Reducing the Barriers to Entry for Foundation Model Training
Paolo Faraboschi, Ellis Giles, Justin Hotard, Konstanty Owczarek, Andrew Wheeler
TL;DR
The paper addresses the unsustainable cost trajectory of training foundation models by introducing an analytical framework that links model size, data, and hardware to training expenditure, formalized as $C = C_0 P T$ with $C_0 \approx 6$ and $T \approx 20$, yielding $C \approx 120 P^2$, and noting that Mixture-of-Experts can reduce this to $C_{MoE} = 120 P^2 / K$ though with gating challenges. It outlines an evolutionary roadmap spanning supercomputing optimizations, data reduction, model partitioning, training algorithms, data formats, efficient hardware, and competitive accelerators to halve costs incrementally. It also proposes a revolutionary path combining Analog In-Memory Computing and Energy-Based Models to further slash training costs and shift away from transformer-centric paradigms. The work argues for open, co-designed, and service-oriented strategies to democratize access to large-scale AI while aligning with sustainable energy and supply-chain constraints, thereby preventing excessive market concentration and stifled innovation.
Abstract
The world has recently witnessed an unprecedented acceleration in demands for Machine Learning and Artificial Intelligence applications.

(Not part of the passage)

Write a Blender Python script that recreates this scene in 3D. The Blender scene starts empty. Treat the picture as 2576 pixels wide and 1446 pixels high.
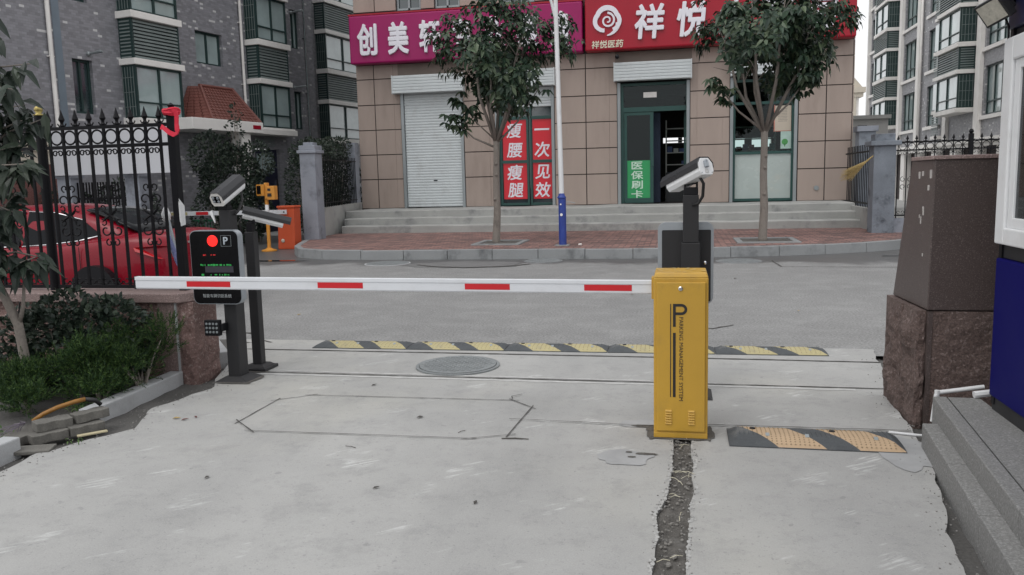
import bpy, bmesh, math, random
from mathutils import Vector, Matrix, noise
R = math.radians
random.seed(7)
S = bpy.context.scene
COL = S.collection

# ---------------------------------------------------------------- camera
cd = bpy.data.cameras.new("camera"); cam = bpy.data.objects.new("camera", cd); COL.objects.link(cam)
_th, _ro, _ya = math.atan(268 / 2050), math.atan(.0242), R(11.5)
_fh = Vector((-math.sin(_ya), math.cos(_ya), 0)); _rh = Vector((math.cos(_ya), math.sin(_ya), 0)); _z = Vector((0, 0, 1))
_f = _fh * math.cos(_th) - _z * math.sin(_th); _u0 = _fh * math.sin(_th) + _z * math.cos(_th)
_r = _rh * math.cos(_ro) - _u0 * math.sin(_ro); _u = _rh * math.sin(_ro) + _u0 * math.cos(_ro)
cam.matrix_world = Matrix(((_r.x, _u.x, -_f.x, 0), (_r.y, _u.y, -_f.y, 0), (_r.z, _u.z, -_f.z, 1.6), (0, 0, 0, 1)))
cd.sensor_width = 36; cd.lens = 36 * 2050 / 2575; cd.clip_start = .05; cd.clip_end = 2000
S.camera = cam
S.render.resolution_x, S.render.resolution_y = 1024, 575

# ---------------------------------------------------------------- sky, sun, exposure (overcast day)
SUN_EL, SUN_AZ = R(58), R(215)          # azimuth clockwise from +Y
w = bpy.data.worlds.new("World"); S.world = w; w.use_nodes = True
nt = w.node_tree; bg = nt.nodes['Background']
sky = nt.nodes.new('ShaderNodeTexSky'); sky.sky_type = 'NISHITA'; sky.sun_disc = False
sky.sun_elevation = SUN_EL; sky.sun_rotation = SUN_AZ; sky.air_density = 1.0; sky.dust_density = 6.0; sky.ozone_density = 1.0
hs = nt.nodes.new('ShaderNodeHueSaturation'); hs.inputs['Saturation'].default_value = .12
nt.links.new(sky.outputs[0], hs.inputs['Color'])
cl = nt.nodes.new('ShaderNodeMix'); cl.data_type = 'RGBA'; cl.inputs[0].default_value = .8      # even cloud layer over the clear sky
nt.links.new(hs.outputs[0], cl.inputs[6]); cl.inputs[7].default_value = (7.3, 7.35, 7.5, 1); nt.links.new(cl.outputs[2], bg.inputs['Color'])
bg.inputs['Strength'].default_value = .15
sd = bpy.data.lights.new("sun", 'SUN'); so = bpy.data.objects.new("sun", sd); COL.objects.link(so)
sd.energy = .5; sd.angle = R(30); sd.color = (1, .97, .93)
_sv = Vector((math.sin(SUN_AZ) * math.cos(SUN_EL), math.cos(SUN_AZ) * math.cos(SUN_EL), math.sin(SUN_EL)))
so.rotation_euler = _sv.to_track_quat('Z', 'Y').to_euler(); so.location = _sv * 60
S.view_settings.view_transform = 'Standard'; S.view_settings.look = 'None'; S.view_settings.gamma = 1
S.view_settings.use_curve_mapping = False
S.view_settings.exposure = .16
S.cycles.max_bounces = 6; S.cycles.transparent_max_bounces = 12

# ---------------------------------------------------------------- helpers
def lin(r, g, b):
    f = lambda v: (v / 255 / 12.92) if v / 255 <= .04045 else ((v / 255 + .055) / 1.055) ** 2.4
    return (f(r), f(g), f(b))

def tag(o, label=None, cat=None, group=None, kind=None):
    for k, v in (('label', label), ('category', cat), ('group', group), ('kind', kind)):
        if v: o[k] = v
    return o

def thing(name, label, cat, loc=(0, 0, 0), rz=0., group=None):
    o = bpy.data.objects.new(name, None); COL.objects.link(o)
    o.location = loc; o.rotation_euler = (0, 0, rz); o.empty_display_size = .1
    return tag(o, label, cat, group)

def attach(o, parent, local):
    if parent is None: return
    o.parent = parent
    if parent.type == 'EMPTY' and not local:
        o.matrix_parent_inverse = (Matrix.Translation(parent.location) @ parent.rotation_euler.to_matrix().to_4x4()).inverted()

def copy_tree(o, parent=None):
    c = o.copy(); COL.objects.link(c)
    if parent is not None:
        c.parent = parent; c.matrix_parent_inverse = o.matrix_parent_inverse.copy()
    for ch in list(o.children):
        copy_tree(ch, c)
    return c

class MB:
    def __init__(s): s.v = []; s.f = []; s.mi = []; s.cur = 0
    def m(s, i): s.cur = i; return s
    def add(s, vs, fs):
        k = len(s.v); s.v += [tuple(v) for v in vs]
        for f in fs: s.f.append(tuple(k + i for i in f)); s.mi.append(s.cur)
        return s
    def box(s, x0, x1, y0, y1, z0, z1):
        return s.add([(x0, y0, z0), (x1, y0, z0), (x1, y1, z0), (x0, y1, z0), (x0, y0, z1), (x1, y0, z1), (x1, y1, z1), (x0, y1, z1)],
                     [(0, 3, 2, 1), (4, 5, 6, 7), (0, 1, 5, 4), (1, 2, 6, 5), (2, 3, 7, 6), (3, 0, 4, 7)])
    def hexa(s, v8):
        return s.add(v8, [(0, 3, 2, 1), (4, 5, 6, 7), (0, 1, 5, 4), (1, 2, 6, 5), (2, 3, 7, 6), (3, 0, 4, 7)])
    def obox(s, c, h, M):
        c = Vector(c); vs = []
        for sx, sy, sz in ((-1, -1, -1), (1, -1, -1), (1, 1, -1), (-1, 1, -1), (-1, -1, 1), (1, -1, 1), (1, 1, 1), (-1, 1, 1)):
            vs.append(c + M @ Vector((sx * h[0], sy * h[1], sz * h[2])))
        return s.hexa(vs)
    def quad(s, a, b, c, d): return s.add([a, b, c, d], [(0, 1, 2, 3)])
    def tube(s, pts, r, n=8, cap=True):
        P = [Vector(p) for p in pts]; rs = r if isinstance(r, (list, tuple)) else [r] * len(P)
        vs = []; fs = []; up = None
        for i, p in enumerate(P):
            t = (P[min(i + 1, len(P) - 1)] - P[max(i - 1, 0)]).normalized()
            if up is None:
                up = Vector((0, 0, 1)) if abs(t.z) < .9 else Vector((1, 0, 0))
            a = t.cross(up); a = a.normalized() if a.length > 1e-6 else t.orthogonal().normalized()
            b = a.cross(t).normalized(); up = b
            for k in range(n):
                q = 2 * math.pi * k / n
                vs.append(p + (a * math.cos(q) + b * math.sin(q)) * rs[i])
        for i in range(len(P) - 1):
            for k in range(n):
                k2 = (k + 1) % n
                fs.append((i * n + k, i * n + k2, (i + 1) * n + k2, (i + 1) * n + k))
        if cap:
            fs.append(tuple(range(n - 1, -1, -1))); fs.append(tuple((len(P) - 1) * n + k for k in range(n)))
        return s.add(vs, fs)
    def lathe(s, prof, c=(0, 0, 0), n=16, M=None):
        vs = []; fs = []; c = Vector(c)
        for (r, z) in prof:
            for k in range(n):
                q = 2 * math.pi * k / n; p = Vector((r * math.cos(q), r * math.sin(q), z))
                vs.append(c + (M @ p if M else p))
        for i in range(len(prof) - 1):
            for k in range(n):
                k2 = (k + 1) % n; fs.append((i * n + k, i * n + k2, (i + 1) * n + k2, (i + 1) * n + k))
        fs.append(tuple(range(n - 1, -1, -1))); fs.append(tuple((len(prof) - 1) * n + k for k in range(n)))
        return s.add(vs, fs)
    def prism(s, poly, fn, d0, d1):
        """poly of (a,b), fn(a,b,d) -> xyz; extruded from d0 to d1"""
        n = len(poly); vs = [fn(a, b, d0) for a, b in poly] + [fn(a, b, d1) for a, b in poly]
        fs = [tuple(range(n - 1, -1, -1)), tuple(range(n, 2 * n))]
        for i in range(n): fs.append((i, (i + 1) % n, n + (i + 1) % n, n + i))
        return s.add(vs, fs)
    def ring(s, c, r, t, ax, n=20, w=6):
        """torus: centre c, radius r, tube t, in the plane of axes ax=(A,B)"""
        A, B = Vector(ax[0]), Vector(ax[1]); C_ = A.cross(B); c = Vector(c); vs = []; fs = []
        for i in range(n):
            q = 2 * math.pi * i / n; d = A * math.cos(q) + B * math.sin(q)
            for k in range(w):
                p = 2 * math.pi * k / w; vs.append(c + d * (r + t * math.cos(p)) + C_ * t * math.sin(p))
        for i in range(n):
            for k in range(w):
                fs.append((i * w + k, ((i + 1) % n) * w + k, ((i + 1) % n) * w + (k + 1) % w, i * w + (k + 1) % w))
        return s.add(vs, fs)
    def build(s, name, mats, parent=None, local=False, smooth=False, bevel=0, seg=2, sharp=None):
        me = bpy.data.meshes.new(name); me.from_pydata(s.v, [], s.f)
        mats = mats if isinstance(mats, (list, tuple)) else [mats]
        for m_ in mats: me.materials.append(m_)
        me.polygons.foreach_set('material_index', s.mi)
        bm = bmesh.new(); bm.from_mesh(me)
        bmesh.ops.recalc_face_normals(bm, faces=bm.faces); bm.to_mesh(me); bm.free()
        if smooth:
            me.polygons.foreach_set('use_smooth', [True] * len(me.polygons))
            if sharp: me.set_sharp_from_angle(angle=R(sharp))
        o = bpy.data.objects.new(name, me); COL.objects.link(o); attach(o, parent, local)
        if bevel:
            b = o.modifiers.new('bevel', 'BEVEL'); b.width = bevel; b.segments = seg; b.limit_method = 'ANGLE'; b.angle_limit = R(35); b.harden_normals = False
        return o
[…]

This spike in demand has imposed tremendous strain on the underlying technology stack in supply chain, GPU-accelerated hardware, software, datacenter power density, and energy consumption. If left on the current technological trajectory, future demands show insurmountable spending trends, further limiting market players, stifling innovation, and widening the technology gap. To address these challenges, we propose a fundamental change in the AI training infrastructure throughout the technology ecosystem. The changes require advancements in supercomputing and novel AI training approaches, from high-end software to low-level hardware, microprocessor, and chip design, while advancing the energy efficiency required by a sustainable infrastructure. This paper presents the analytical framework that quantitatively highlights the challenges and points to the opportunities to reduce the barriers to entry for training large language models.